##### Available data
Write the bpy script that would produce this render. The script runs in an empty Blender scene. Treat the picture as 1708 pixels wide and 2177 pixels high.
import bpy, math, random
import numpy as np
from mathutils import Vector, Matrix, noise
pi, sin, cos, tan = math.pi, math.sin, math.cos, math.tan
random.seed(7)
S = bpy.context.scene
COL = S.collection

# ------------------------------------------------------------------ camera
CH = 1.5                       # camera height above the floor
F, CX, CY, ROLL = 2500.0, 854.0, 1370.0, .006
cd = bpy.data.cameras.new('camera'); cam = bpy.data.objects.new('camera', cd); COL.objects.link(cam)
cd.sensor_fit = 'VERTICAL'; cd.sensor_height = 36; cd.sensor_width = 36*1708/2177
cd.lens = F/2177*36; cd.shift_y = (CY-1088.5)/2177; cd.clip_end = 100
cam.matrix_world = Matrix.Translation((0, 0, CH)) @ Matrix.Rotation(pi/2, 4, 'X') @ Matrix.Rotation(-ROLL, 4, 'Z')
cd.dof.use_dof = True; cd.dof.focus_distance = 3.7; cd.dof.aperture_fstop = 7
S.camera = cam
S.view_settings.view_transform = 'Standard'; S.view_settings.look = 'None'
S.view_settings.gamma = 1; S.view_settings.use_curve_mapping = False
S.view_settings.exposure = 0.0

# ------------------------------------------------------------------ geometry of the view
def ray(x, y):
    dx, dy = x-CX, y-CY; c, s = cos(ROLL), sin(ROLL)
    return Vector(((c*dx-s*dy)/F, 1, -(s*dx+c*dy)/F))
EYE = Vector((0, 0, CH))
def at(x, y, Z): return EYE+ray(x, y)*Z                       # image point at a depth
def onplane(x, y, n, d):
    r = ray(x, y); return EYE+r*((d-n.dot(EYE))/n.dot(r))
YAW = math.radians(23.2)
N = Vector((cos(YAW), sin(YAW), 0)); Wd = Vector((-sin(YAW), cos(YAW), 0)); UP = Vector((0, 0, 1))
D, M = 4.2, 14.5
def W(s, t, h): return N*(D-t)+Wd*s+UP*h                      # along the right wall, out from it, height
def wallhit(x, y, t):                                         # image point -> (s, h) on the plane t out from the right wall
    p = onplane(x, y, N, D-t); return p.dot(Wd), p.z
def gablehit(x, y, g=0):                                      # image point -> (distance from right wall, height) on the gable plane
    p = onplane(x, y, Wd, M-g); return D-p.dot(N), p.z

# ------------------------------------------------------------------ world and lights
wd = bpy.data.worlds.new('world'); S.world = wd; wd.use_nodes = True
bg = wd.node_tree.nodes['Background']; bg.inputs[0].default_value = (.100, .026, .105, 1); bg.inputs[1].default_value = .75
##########
### Directive:
Starting at the first line of the material above, reproduce each line exactly up to and including the line with "COL = S.collection".

### The solution:
Write the bpy script that would produce this render. The script runs in an empty Blender scene. Treat the picture as 1708 pixels wide and 2177 pixels high.
import bpy, math, random
import numpy as np
from mathutils import Vector, Matrix, noise
pi, sin, cos, tan = math.pi, math.sin, math.cos, math.tan
random.seed(7)
S = bpy.context.scene
COL = S.collection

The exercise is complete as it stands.